[3D scene scripts]
• • • • • • •
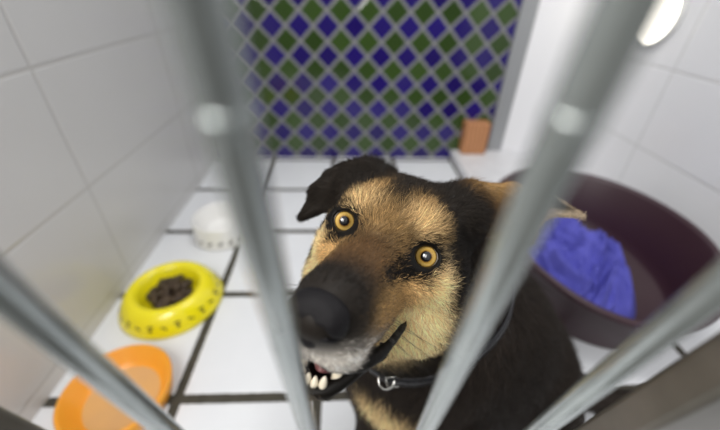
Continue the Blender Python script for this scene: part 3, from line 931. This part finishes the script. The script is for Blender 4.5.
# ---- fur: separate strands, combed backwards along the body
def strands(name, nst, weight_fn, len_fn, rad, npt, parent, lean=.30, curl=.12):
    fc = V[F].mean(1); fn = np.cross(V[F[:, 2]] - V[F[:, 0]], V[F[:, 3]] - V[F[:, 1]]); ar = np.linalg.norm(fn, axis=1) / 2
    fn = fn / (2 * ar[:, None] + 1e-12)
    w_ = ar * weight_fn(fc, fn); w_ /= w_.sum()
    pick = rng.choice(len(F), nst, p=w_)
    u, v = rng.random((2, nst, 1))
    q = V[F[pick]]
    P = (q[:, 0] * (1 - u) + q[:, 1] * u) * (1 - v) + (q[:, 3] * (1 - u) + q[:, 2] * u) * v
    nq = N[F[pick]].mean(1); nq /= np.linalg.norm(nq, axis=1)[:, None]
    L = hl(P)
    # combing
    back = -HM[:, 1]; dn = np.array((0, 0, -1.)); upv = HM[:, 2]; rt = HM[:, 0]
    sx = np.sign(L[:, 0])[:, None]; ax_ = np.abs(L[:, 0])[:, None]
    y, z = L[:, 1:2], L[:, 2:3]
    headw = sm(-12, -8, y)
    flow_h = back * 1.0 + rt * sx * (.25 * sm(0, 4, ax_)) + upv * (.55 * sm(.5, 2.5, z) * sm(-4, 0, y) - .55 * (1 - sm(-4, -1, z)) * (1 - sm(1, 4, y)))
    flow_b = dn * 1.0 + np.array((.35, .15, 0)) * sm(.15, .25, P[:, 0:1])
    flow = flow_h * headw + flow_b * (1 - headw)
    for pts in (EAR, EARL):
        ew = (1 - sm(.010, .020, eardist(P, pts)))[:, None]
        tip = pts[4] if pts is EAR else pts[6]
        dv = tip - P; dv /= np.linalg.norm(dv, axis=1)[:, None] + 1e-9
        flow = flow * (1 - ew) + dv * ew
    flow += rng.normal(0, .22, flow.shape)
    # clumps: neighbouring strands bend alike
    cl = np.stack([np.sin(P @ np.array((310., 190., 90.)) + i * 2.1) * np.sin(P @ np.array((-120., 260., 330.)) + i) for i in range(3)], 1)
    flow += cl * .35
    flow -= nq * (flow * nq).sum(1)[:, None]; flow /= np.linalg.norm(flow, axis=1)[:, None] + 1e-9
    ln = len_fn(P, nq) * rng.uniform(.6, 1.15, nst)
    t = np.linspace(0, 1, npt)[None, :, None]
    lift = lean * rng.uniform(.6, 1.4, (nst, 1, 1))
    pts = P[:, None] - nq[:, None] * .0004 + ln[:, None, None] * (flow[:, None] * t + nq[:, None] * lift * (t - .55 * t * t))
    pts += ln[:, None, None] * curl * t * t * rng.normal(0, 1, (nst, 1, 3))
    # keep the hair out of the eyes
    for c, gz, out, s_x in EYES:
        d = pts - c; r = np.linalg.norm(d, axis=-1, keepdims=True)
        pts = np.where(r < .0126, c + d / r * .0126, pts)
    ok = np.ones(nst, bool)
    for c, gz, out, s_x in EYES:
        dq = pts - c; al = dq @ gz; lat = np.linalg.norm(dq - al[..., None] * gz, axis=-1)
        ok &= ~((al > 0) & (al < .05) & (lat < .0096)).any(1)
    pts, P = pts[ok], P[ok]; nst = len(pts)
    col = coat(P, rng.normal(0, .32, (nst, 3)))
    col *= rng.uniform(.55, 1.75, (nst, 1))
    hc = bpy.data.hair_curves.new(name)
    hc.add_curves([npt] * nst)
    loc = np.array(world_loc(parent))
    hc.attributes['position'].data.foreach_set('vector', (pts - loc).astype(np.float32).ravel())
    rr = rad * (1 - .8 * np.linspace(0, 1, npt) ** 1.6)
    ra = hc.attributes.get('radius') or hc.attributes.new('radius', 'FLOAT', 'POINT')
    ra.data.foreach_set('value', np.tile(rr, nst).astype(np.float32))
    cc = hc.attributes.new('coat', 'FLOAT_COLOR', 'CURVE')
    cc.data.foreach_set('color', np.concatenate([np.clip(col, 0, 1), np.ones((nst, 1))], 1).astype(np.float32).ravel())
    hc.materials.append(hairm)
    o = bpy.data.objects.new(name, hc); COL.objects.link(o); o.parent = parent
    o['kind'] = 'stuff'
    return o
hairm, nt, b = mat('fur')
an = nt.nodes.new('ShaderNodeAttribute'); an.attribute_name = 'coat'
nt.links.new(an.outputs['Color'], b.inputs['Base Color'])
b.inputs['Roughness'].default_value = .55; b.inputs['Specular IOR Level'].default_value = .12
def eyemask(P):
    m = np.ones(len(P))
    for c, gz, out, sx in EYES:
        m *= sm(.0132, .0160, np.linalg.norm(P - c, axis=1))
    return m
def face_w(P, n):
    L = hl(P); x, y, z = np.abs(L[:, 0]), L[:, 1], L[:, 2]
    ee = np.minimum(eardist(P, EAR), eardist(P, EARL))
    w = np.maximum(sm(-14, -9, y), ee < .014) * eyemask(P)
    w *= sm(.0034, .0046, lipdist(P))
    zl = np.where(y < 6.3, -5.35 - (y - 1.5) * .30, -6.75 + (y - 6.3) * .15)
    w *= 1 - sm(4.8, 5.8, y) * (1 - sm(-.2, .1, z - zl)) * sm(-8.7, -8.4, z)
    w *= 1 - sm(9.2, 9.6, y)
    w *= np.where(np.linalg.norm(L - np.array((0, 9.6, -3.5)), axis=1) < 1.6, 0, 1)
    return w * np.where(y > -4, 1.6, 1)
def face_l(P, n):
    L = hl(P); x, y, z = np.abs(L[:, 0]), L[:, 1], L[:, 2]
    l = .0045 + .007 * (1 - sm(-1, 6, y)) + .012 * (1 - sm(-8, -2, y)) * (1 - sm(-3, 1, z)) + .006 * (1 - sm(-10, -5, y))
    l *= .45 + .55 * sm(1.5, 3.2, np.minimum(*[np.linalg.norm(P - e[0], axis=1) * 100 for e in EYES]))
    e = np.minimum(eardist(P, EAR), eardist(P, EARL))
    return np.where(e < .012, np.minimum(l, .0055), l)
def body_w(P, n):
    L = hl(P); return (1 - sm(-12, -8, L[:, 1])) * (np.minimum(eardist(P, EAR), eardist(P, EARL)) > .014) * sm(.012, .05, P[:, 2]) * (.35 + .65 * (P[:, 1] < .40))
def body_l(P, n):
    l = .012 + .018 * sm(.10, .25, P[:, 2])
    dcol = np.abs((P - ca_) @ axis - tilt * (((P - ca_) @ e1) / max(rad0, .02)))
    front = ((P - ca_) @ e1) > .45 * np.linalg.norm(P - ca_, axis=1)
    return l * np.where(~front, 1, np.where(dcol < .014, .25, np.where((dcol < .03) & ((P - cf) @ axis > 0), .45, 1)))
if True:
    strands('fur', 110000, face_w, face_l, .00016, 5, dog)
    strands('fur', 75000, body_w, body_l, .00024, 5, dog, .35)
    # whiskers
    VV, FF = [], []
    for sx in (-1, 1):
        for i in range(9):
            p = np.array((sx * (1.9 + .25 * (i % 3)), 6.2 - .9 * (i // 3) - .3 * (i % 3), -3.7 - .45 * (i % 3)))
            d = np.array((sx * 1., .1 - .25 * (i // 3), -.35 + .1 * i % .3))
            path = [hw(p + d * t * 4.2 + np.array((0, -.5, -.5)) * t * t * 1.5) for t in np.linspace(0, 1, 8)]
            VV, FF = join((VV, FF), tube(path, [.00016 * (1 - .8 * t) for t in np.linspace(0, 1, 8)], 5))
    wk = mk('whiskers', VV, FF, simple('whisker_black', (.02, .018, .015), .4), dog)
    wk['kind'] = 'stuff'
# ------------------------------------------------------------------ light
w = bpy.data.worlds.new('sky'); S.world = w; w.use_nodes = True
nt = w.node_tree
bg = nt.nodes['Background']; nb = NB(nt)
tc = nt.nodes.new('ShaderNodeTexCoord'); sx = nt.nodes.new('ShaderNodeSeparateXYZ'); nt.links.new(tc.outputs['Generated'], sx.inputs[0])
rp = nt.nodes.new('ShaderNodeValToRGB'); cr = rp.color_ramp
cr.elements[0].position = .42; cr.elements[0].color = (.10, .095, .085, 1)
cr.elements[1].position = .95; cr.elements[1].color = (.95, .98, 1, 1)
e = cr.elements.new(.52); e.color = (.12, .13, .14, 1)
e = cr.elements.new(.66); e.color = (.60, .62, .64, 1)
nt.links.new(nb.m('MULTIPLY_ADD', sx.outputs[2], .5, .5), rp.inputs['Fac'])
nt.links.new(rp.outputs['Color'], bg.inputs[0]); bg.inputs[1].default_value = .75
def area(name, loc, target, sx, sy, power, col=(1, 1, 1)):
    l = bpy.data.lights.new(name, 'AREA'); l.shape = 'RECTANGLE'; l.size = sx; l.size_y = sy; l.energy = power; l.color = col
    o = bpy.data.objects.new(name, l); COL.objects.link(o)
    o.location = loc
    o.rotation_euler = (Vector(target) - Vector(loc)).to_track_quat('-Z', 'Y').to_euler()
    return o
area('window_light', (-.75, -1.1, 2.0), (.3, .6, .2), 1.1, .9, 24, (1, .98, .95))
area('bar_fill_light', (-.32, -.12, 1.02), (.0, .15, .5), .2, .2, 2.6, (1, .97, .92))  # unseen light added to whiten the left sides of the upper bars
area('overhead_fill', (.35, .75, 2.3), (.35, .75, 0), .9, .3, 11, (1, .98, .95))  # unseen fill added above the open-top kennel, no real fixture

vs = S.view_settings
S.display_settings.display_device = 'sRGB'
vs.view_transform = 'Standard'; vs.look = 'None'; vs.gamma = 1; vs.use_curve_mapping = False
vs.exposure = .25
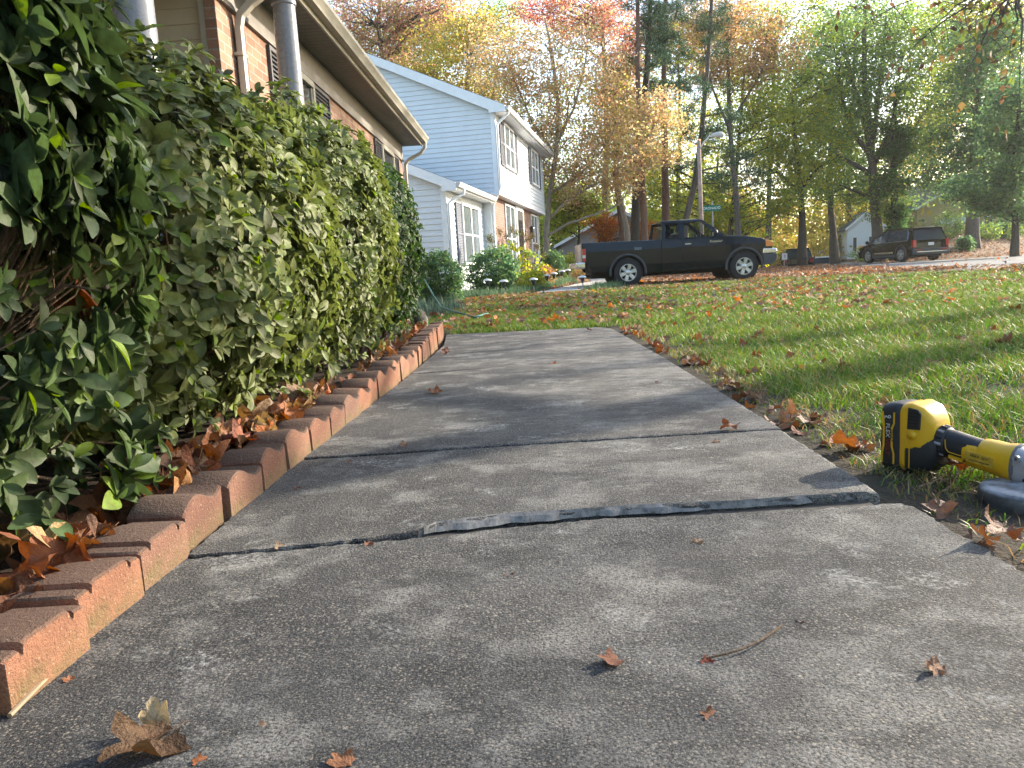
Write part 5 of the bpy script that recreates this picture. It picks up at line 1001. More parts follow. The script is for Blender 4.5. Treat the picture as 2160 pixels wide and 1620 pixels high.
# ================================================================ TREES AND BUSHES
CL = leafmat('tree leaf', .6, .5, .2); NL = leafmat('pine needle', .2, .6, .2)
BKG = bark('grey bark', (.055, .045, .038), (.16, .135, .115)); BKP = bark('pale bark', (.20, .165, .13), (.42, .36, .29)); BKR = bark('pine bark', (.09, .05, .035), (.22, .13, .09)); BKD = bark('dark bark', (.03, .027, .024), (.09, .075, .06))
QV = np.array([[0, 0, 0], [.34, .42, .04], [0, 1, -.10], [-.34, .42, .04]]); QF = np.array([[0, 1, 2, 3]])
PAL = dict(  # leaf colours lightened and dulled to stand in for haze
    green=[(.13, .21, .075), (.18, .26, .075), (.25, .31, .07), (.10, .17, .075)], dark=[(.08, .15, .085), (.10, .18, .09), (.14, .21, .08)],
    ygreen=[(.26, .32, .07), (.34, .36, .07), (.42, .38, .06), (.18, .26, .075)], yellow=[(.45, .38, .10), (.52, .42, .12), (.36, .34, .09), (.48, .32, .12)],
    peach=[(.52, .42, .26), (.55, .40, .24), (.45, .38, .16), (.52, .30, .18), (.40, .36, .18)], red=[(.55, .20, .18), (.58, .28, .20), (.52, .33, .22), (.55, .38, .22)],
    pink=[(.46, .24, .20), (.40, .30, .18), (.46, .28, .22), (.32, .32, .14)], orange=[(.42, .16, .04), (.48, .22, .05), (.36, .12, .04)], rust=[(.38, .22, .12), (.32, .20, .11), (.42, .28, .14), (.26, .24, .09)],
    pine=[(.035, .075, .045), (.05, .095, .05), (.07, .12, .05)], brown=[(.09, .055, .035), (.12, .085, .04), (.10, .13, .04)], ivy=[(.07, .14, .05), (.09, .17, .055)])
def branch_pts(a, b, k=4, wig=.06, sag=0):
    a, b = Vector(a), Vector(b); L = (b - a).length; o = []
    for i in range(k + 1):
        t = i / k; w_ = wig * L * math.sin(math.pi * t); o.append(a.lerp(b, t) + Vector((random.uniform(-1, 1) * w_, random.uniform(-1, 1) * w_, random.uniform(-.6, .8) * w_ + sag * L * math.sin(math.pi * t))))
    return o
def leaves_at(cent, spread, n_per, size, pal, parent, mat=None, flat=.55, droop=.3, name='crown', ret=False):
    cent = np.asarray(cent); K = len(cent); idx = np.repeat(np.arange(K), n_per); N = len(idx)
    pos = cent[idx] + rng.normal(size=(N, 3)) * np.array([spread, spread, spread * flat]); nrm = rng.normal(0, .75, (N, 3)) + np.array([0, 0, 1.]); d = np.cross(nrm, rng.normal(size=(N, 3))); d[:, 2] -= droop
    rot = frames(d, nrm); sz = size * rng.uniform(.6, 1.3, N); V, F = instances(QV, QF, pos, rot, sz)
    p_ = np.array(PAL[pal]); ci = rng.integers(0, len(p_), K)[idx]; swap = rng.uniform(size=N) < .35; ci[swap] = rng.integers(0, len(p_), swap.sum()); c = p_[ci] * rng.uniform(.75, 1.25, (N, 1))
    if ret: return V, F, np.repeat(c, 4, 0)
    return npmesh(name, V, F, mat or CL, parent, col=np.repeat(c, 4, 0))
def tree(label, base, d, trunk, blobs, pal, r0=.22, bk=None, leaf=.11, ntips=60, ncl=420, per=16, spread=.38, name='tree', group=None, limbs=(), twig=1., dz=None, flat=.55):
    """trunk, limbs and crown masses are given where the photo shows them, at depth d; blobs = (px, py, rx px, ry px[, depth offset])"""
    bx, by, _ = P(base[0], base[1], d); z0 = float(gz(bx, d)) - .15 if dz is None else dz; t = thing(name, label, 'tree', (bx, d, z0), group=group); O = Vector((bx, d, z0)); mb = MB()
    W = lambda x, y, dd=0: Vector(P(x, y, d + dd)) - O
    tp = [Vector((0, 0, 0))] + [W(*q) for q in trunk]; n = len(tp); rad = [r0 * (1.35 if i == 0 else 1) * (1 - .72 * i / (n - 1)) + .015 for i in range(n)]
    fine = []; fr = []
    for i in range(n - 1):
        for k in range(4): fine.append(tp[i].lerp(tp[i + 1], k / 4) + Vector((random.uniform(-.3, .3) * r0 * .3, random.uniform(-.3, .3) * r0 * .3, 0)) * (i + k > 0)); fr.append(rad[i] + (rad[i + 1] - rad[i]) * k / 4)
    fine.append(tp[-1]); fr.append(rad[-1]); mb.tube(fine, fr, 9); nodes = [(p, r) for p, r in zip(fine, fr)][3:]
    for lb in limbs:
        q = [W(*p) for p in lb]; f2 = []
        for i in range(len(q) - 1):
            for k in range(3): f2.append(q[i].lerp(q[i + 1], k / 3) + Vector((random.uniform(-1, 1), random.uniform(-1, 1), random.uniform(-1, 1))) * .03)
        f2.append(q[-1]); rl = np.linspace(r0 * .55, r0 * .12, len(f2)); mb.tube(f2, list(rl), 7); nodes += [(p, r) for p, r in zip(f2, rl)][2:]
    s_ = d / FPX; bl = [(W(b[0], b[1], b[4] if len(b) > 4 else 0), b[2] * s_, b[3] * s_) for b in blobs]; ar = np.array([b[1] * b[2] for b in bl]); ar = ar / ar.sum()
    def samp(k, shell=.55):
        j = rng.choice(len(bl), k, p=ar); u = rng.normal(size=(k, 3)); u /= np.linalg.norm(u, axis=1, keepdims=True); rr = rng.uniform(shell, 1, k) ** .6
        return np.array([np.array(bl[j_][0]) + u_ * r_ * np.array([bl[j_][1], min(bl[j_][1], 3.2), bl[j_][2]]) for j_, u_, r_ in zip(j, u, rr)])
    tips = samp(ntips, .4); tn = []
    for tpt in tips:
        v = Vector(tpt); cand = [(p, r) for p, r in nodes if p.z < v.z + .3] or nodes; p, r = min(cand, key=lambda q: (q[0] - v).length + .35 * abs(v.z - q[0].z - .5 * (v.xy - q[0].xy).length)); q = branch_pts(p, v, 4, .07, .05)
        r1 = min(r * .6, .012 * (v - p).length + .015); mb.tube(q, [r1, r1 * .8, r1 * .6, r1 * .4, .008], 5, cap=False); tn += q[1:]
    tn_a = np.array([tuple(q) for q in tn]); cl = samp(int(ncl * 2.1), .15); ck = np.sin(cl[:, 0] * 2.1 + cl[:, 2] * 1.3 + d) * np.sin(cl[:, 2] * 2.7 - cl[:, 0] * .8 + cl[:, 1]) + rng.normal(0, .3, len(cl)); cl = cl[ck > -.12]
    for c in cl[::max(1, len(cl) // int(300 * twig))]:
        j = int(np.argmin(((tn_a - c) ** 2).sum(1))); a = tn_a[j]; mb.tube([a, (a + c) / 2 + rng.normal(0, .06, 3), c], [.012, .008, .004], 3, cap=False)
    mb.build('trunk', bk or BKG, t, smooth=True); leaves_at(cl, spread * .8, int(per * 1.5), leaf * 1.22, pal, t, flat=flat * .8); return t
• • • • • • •
• _GIVEN PROBLEM_
Show the lines of the records that include the string "part".

• _THE ANSWER_
Continue the Blender Python script for this scene: part 3, from line 931. This part finishes the script. The script is for Blender 4.5.
Write part 5 of the bpy script that recreates this picture. It picks up at line 1001. More parts follow. The script is for Blender 4.5. Treat the picture as 2160 pixels wide and 1620 pixels high.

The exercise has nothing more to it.